Thom Bess (or simply “Bess” as friends call him) specializes in collage style paintings and drawings. Influenced by Picasso, Romere Bearden, and Stephanie Jackson, Bess’s work has been described as mystical, darkly funny, challenging, and uplifting. He was raised in the small town of Gray, Georgia with strong Christian values and all the contradictions of the American South. Following a near death experience at 18, Bess began splitting his time between Jamaica and Amsterdam where he began studying African-centered metaphysics and, ironically, began to channel his very American experiences onto canvas. Returning to the U.S. in 2008, Bess started creating wall projections for small gatherings of friends in a newly re-emerging party and arts scene in Atlanta depicting cult pop culture icons, literary figures, and people he encountered at a local coffee shop. He currently lives and works in Atlanta.  Some exhibitions include:  2018 : “Spooked!” Auburn Research Library, Atlanta, GA (group); • 2017 : “Destroy What’s Precious”, Gallery 992 Atlanta, GA (solo) 2016 : “Speak Out!”, Bronx Art Space, Bronx, NY (group); and 2012 : “Fela! The Musical : Art and Protest as Fela Anikulapo Kuti” (solo)

Jerushia Graham 

Based in Atlanta, Jerushia Graham creates works straddling different media, including printmaking, book arts and fiber arts, but the most important aspect of her art is human interaction.  Her works are fragmented, implied narratives which invite the viewer to become collaborators and engage in quiet meditations about the physical world around us. Viewers are encouraged to provide their own impression of the moments before or after the images that are presented. She strives to create work that feels simple and honest, utilizing limited palettes and chosen media: papercuts, woodblocks, quilting, sewing & knitting. Graham, a working artist, is also the Museum Coordinator for the Robert C. Williams Museum of Papermaking. She exhibits both nationally and internationally.

Debõrah Hughes  

Debõrah Hughes was born in Orangeburg and grew up in Greenwood,  South Carolina in an artistic family that creatively influenced her love for the arts. After moving to Atlanta, she was exposed to everything from dance, fashion, music and drama. She coined the phrase ARTrepreneur as she pursued the business of Art. Hughes has danced for various artists and companies from around the world, allowing her to travel with her craft and see the world.  Those concert stage performances have included Ballethnic Dance Company, Deeply Rooted Dance Company,  PH Dance Company,  T. Lang Dance Company and Axam Dance Theatre.  She also has worked with Hands On Atlanta to develop art curriculums in low-income areas of the city

Muhammad Suber 

Born in Yonkers, New York, Artist InUs (Muhammad Suber) grew as a predominantly self-taught artist/muralist. He reimagines real-life figures into a fantasy setting, creating superheroes out of everyday people from his life into his work on both small and large scales. He wants to use his talents and abilities along with Recreation & Park entities throughout Atlanta to become more involved in public art projects in order to create a form of Socially Engaged Art with his creative vision.

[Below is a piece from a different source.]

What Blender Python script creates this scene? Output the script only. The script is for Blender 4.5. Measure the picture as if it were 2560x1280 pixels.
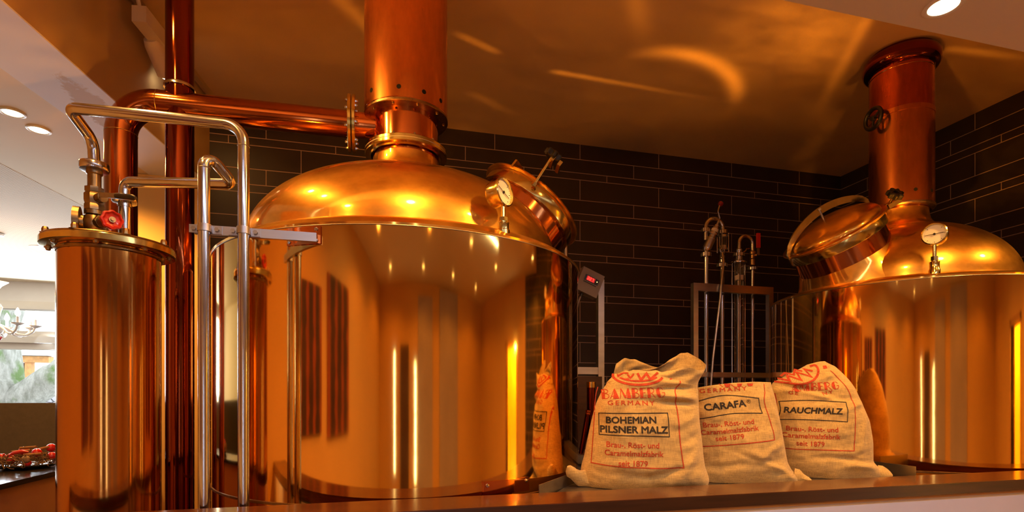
import bpy, bmesh, math, random
import numpy as np
from mathutils import Vector, Matrix, noise
PI = math.pi
for _o in list(bpy.data.objects):
    bpy.data.objects.remove(_o)
SC = bpy.context.scene
COL = SC.collection

# ------------------------------------------------------------------ camera
cd = bpy.data.cameras.new('camera')
cam = bpy.data.objects.new('camera', cd)
COL.objects.link(cam)
cam.location = (0, 0, 1.53)
cam.rotation_euler = (PI / 2, 0, -math.radians(14.3))
cd.sensor_width = 36.0
cd.lens = 36.0 * 1350 / 2560
cd.shift_y = 350 / 2560
cd.clip_start = 0.02
cd.clip_end = 200
SC.camera = cam

# ------------------------------------------------------------------ view
vs = SC.view_settings
vs.view_transform = 'Standard'
vs.look = 'None'
vs.gamma = 1.0
vs.use_curve_mapping = False
vs.exposure = 0.0
SC.cycles.use_denoising = True
SC.cycles.max_bounces = 10
SC.cycles.diffuse_bounces = 4
SC.cycles.glossy_bounces = 8
SC.cycles.transmission_bounces = 8
SC.cycles.sample_clamp_indirect = 8.0
SC.cycles.blur_glossy = 0.4

# ------------------------------------------------------------------ daylight sky
W = bpy.data.worlds.new('sky')
SC.world = W
W.use_nodes = True
wn = W.node_tree
bg = wn.nodes['Background']
bg.inputs['Color'].default_value = (0.86, 0.93, 1.0, 1)
bg.inputs['Strength'].default_value = 4.5

TUNG = (1.0, 0.45, 0.085)


def lamp(name, kind, loc, power, color=TUNG, aim=None, **kw):
    l = bpy.data.lights.new(name, kind)
    l.energy = power
    l.color = color
    for k, v in kw.items():
        setattr(l, k, v)
    o = bpy.data.objects.new(name, l)
    COL.objects.link(o)
    o.location = loc
    if aim is not None:
        d = Vector(aim) - Vector(loc)
        o.rotation_euler = d.to_track_quat('-Z', 'Y').to_euler()
    return o


# daylight that comes in through the windows (placed in the window openings)
lamp('daylight_left_window', 'AREA', (-5.6, 10.05, 2.3), 400, (0.80, 0.90, 1.0), (-4.2, 4.0, 1.6),
     shape='RECTANGLE', size=4.5, size_y=1.5)
lamp('daylight_rear_window', 'AREA', (0.34, -3.14, 1.15), 2.2, (0.74, 0.84, 1.0), (0.6, 2.0, 1.0),
     shape='RECTANGLE', size=0.06, size_y=1.6)

lamp('daylight_rear_slit', 'AREA', (-0.87, -3.14, 1.3), 2.2, (0.74, 0.84, 1.0), (-0.6, 2.0, 1.0),
     shape='RECTANGLE', size=0.05, size_y=1.7)

# ------------------------------------------------------------------ materials
MATS = {}


def nodes_of(name):
    m = bpy.data.materials.new(name)
    m.use_nodes = True
    nt = m.node_tree
    return m, nt, nt.nodes['Principled BSDF'], nt.nodes['Material Output']


class NG:
    """small node helper"""
    def __init__(s, nt):
        s.nt = nt

    def add(s, t, **kw):
        n = s.nt.nodes.new(t)
        for k, v in kw.items():
            setattr(n, k, v)
        return n

    def lk(s, a, b):
        s.nt.links.new(a, b)

    def val(s, sock, v):
        if isinstance(v, (int, float)):
            sock.default_value = v
        else:
            s.lk(v, sock)

    def m(s, op, a, b=0.0, c=0.0):
        n = s.add('ShaderNodeMath', operation=op)
        s.val(n.inputs[0], a)
        s.val(n.inputs[1], b)
        s.val(n.inputs[2], c)
        return n.outputs[0]

    def mix(s, f, a, b):
        n = s.add('ShaderNodeMix', data_type='RGBA')
        s.val(n.inputs[0], f)
        for i, v in ((6, a), (7, b)):
            if isinstance(v, tuple):
                n.inputs[i].default_value = (v[0], v[1], v[2], 1)
            else:
                s.lk(v, n.inputs[i])
        return n.outputs[2]

    def coords(s, kind='Object'):
        return s.add('ShaderNodeTexCoord').outputs[kind]

    def xyz(s, v):
        n = s.add('ShaderNodeSeparateXYZ')
        s.lk(v, n.inputs[0])
        return n.outputs

    def mapping(s, v, scale):
        n = s.add('ShaderNodeMapping')
        s.lk(v, n.inputs[0])
        n.inputs['Scale'].default_value = scale
        return n.outputs[0]

    def noise(s, v, scale, detail=3.0, rough=0.55):
        n = s.add('ShaderNodeTexNoise')
        s.lk(v, n.inputs['Vector'])
        n.inputs['Scale'].default_value = scale
        n.inputs['Detail'].default_value = detail
        n.inputs['Roughness'].default_value = rough
        return n.outputs[0]

    def ramp(s, v, lo, hi, a=0.0, b=1.0):
        n = s.add('ShaderNodeMapRange')
        s.lk(v, n.inputs[0])
        n.inputs[1].default_value = lo
        n.inputs[2].default_value = hi
        n.inputs[3].default_value = a
        n.inputs[4].default_value = b
        return n.outputs[0]

    def bump(s, h, strength, dist, bsdf):
        n = s.add('ShaderNodeBump')
        n.inputs['Strength'].default_value = strength
        n.inputs['Distance'].default_value = dist
        s.lk(h, n.inputs['Height'])
        s.lk(n.outputs[0], bsdf.inputs['Normal'])


def metal(name, color, rough=0.15, var=0.06, stretch=(3, 3, 3), dark=0.8, bump=0.0):
    m, nt, b, o = nodes_of(name)
    g = NG(nt)
    b.inputs['Metallic'].default_value = 1.0
    co = g.coords()
    n1 = g.noise(g.mapping(co, stretch), 2.2, 5)
    c = g.mix(g.ramp(n1, 0.3, 0.7), tuple(x * dark for x in color), color)
    g.lk(c, b.inputs['Base Color'])
    n2 = g.noise(g.mapping(co, tuple(x * 1.7 for x in stretch)), 3.1, 6, 0.65)
    g.lk(g.ramp(n2, 0.25, 0.75, max(0.02, rough - var), rough + var), b.inputs['Roughness'])
    if bump:
        g.bump(g.noise(co, 2.3, 2), bump, 0.02, b)
    MATS[name] = m
    return m


def plain(name, color, rough=0.6, metallic=0.0, var=0.08, scale=6.0, emit=None, es=0.0, bump=0.0, bscale=40, coat=0.0):
    m, nt, b, o = nodes_of(name)
    g = NG(nt)
    co = g.coords()
    n = g.noise(co, scale, 4)
    c = g.mix(g.ramp(n, 0.3, 0.7), tuple(x * (1 - var) for x in color), tuple(min(1, x * (1 + var)) for x in color))
    g.lk(c, b.inputs['Base Color'])
    b.inputs['Roughness'].default_value = rough
    b.inputs['Metallic'].default_value = metallic
    b.inputs['Coat Weight'].default_value = coat
    if emit:
        b.inputs['Emission Color'].default_value = (*emit, 1)
        b.inputs['Emission Strength'].default_value = es
    if bump:
        g.bump(g.noise(co, bscale, 3), bump, 0.003, b)
    MATS[name] = m
    return m


def metal2(name, color, r1, r2, share, dark=0.8, stretch=(2, 2, 2)):
    """polished metal with a hazy, swirled film: a sharp and a soft lobe"""
    m, nt, b, o = nodes_of(name)
    g = NG(nt)
    co = g.coords()
    n1 = g.noise(g.mapping(co, stretch), 1.6, 4, 0.5)
    sw = g.noise(g.mapping(co, tuple(x * 1.6 for x in stretch)), 2.2, 4, 0.55)
    c = g.mix(g.ramp(n1, 0.3, 0.7), tuple(x * dark for x in color), color)
    b2 = g.add('ShaderNodeBsdfPrincipled')
    for q, r in ((b, r1), (b2, r2)):
        q.inputs['Metallic'].default_value = 1.0
        g.lk(c, q.inputs['Base Color'])
        g.lk(g.ramp(n1, 0.25, 0.75, r * 0.8, r * 1.25), q.inputs['Roughness'])
    bn = g.add('ShaderNodeBump')
    bn.inputs['Strength'].default_value = 0.03
    bn.inputs['Distance'].default_value = 0.02
    g.lk(g.noise(co, 2.3, 2), bn.inputs['Height'])
    g.lk(bn.outputs[0], b.inputs['Normal'])
    g.lk(bn.outputs[0], b2.inputs['Normal'])
    mx = g.add('ShaderNodeMixShader')
    g.lk(g.ramp(sw, 0.30, 0.70, max(0, share - 0.14), min(0.85, share + 0.14)), mx.inputs[0])
    g.lk(b.outputs[0], mx.inputs[1])
    g.lk(b2.outputs[0], mx.inputs[2])
    g.lk(mx.outputs[0], o.inputs[0])
    MATS[name] = m


COP = (0.94, 0.53, 0.12)
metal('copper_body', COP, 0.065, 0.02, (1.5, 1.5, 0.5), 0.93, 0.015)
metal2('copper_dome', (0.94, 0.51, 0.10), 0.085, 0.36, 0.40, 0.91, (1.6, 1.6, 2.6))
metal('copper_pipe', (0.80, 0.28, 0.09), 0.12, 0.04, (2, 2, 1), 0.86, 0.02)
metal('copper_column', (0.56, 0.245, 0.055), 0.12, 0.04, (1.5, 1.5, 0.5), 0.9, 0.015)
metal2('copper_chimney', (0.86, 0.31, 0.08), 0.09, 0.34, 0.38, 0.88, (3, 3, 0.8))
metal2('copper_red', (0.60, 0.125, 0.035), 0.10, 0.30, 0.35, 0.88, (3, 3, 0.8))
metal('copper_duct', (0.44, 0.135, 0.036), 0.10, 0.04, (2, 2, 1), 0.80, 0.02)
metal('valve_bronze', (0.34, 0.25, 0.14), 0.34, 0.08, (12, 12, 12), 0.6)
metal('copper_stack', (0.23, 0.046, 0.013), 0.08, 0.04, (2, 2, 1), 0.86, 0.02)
metal('brass', (0.80, 0.63, 0.22), 0.16, 0.06, (6, 6, 6), 0.75)
metal('old_brass', (0.46, 0.30, 0.13), 0.32, 0.08, (9, 9, 9), 0.55)
metal('steel', (0.62, 0.65, 0.72), 0.16, 0.04, (5, 5, 2), 0.9)
metal('brushed_steel', (0.54, 0.55, 0.60), 0.34, 0.06, (2, 2, 12), 0.85)
metal('dull_steel', (0.40, 0.37, 0.34), 0.40, 0.08, (5, 5, 5), 0.8)
plain('black_plastic', (0.012, 0.011, 0.010), 0.35)
plain('hole_black', (0.004, 0.0035, 0.003), 0.9)
plain('red_paint', (0.55, 0.025, 0.015), 0.35, coat=0.4)
plain('dark_red_ball', (0.22, 0.01, 0.012), 0.3)
plain('gauge_face', (0.80, 0.76, 0.68), 0.5, var=0.02)
plain('ink_black', (0.020, 0.016, 0.013), 0.9)
plain('print_red', (0.42, 0.050, 0.018), 0.95, var=0.25, scale=90)
plain('print_black', (0.030, 0.024, 0.018), 0.95, var=0.4, scale=90)
plain('ceiling_paint', (0.66, 0.46, 0.26), 0.85, var=0.05, scale=2.5, bump=0.15, bscale=18)
plain('soffit_paint', (0.74, 0.67, 0.60), 0.8, var=0.02, scale=2)
plain('beam_paint', (0.46, 0.33, 0.18), 0.8, var=0.03, scale=2)
plain('wall_paint_warm', (0.66, 0.43, 0.16), 0.75, var=0.04, scale=1.5)
plain('wall_paint_white', (0.76, 0.72, 0.68), 0.75, var=0.02)
plain('yellow_paint', (0.85, 0.55, 0.03), 0.6)
plain('dining_ceiling_paint', (0.80, 0.68, 0.50), 0.8, var=0.02, scale=2)
plain('daylight_tint', (0.40, 0.37, 0.47), 0.7, var=0.1, scale=2)  # lavender paint stands in for daylight falling on the wall
plain('white_paint', (0.80, 0.79, 0.77), 0.45, var=0.02)
plain('counter_front_paint', (0.74, 0.72, 0.82), 0.55, var=0.02)
plain('tan_panel', (0.46, 0.25, 0.11), 0.65, var=0.04)
plain('dark_partition', (0.075, 0.055, 0.042), 0.8, var=0.1, scale=30)
plain('frame_white', (0.70, 0.64, 0.56), 0.5, var=0.02)
plain('grey_plastic', (0.26, 0.23, 0.21), 0.5, var=0.05)
plain('display_black', (0.015, 0.01, 0.01), 0.25)
plain('display_red', (0.3, 0.02, 0.02), 0.4, emit=(1, 0.05, 0.03), es=3.0)
plain('display_window', (0.25, 0.01, 0.01), 0.3, emit=(0.9, 0.02, 0.02), es=0.55)
plain('led_yellow', (0.9, 0.7, 0.2), 0.4, emit=(1, 0.65, 0.15), es=4.0)
plain('lamp_glow', (1, 0.9, 0.75), 0.5, emit=(1.0, 0.80, 0.52), es=9.0)
plain('bulb_glow', (1, 0.95, 0.85), 0.5, emit=(1.0, 0.86, 0.66), es=7.0)
plain('porcelain', (0.86, 0.84, 0.82), 0.15, var=0.02, coat=0.5)
plain('bauble_red', (0.50, 0.012, 0.012), 0.16, var=0.05, coat=0.6)
plain('twig', (0.16, 0.085, 0.04), 0.85, var=0.35, scale=30)
plain('cinnamon', (0.30, 0.14, 0.05), 0.8, var=0.3, scale=30)
plain('pine_cone', (0.22, 0.15, 0.10), 0.85, var=0.4, scale=60)
plain('glass_dark', (0.03, 0.03, 0.03), 0.08, coat=0.5)
plain('paper_label', (0.72, 0.64, 0.50), 0.8)
plain('shed_wood', (0.60, 0.30, 0.10), 0.7, var=0.2, scale=12)
plain('snow_ground', (0.62, 0.62, 0.60), 0.9)
plain('picture_dark', (0.04, 0.012, 0.008), 0.6, var=0.4, scale=3)
plain('picture_red', (0.26, 0.05, 0.015), 0.6, var=0.3, scale=3)
plain('dark_brown', (0.10, 0.055, 0.035), 0.9)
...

Tafawa, born Arthur Hicks, in Bessemer, Alabama, in 1947, is an exceptionally talented, highly skilled photographer, printer, and custom picture framer. He was raised in Buffalo, New York, attended public schools there, and was drafted into the U. S. Army at age 18. Upon completion of military service, he returned to Buffalo and earned the Bachelor of Arts degree in Psychology and African Studies from Buffalo State College. While a sophomore in college, Tafawa’s wife gave him his first camera, and he immediately began to develop his keen eye for photographing people.  His creative instincts around photographing, printing, exhibiting and preserving African and African American imagery continue to evolve. For nearly two decades, Tafawa and his wife have lived in Metro Atlanta.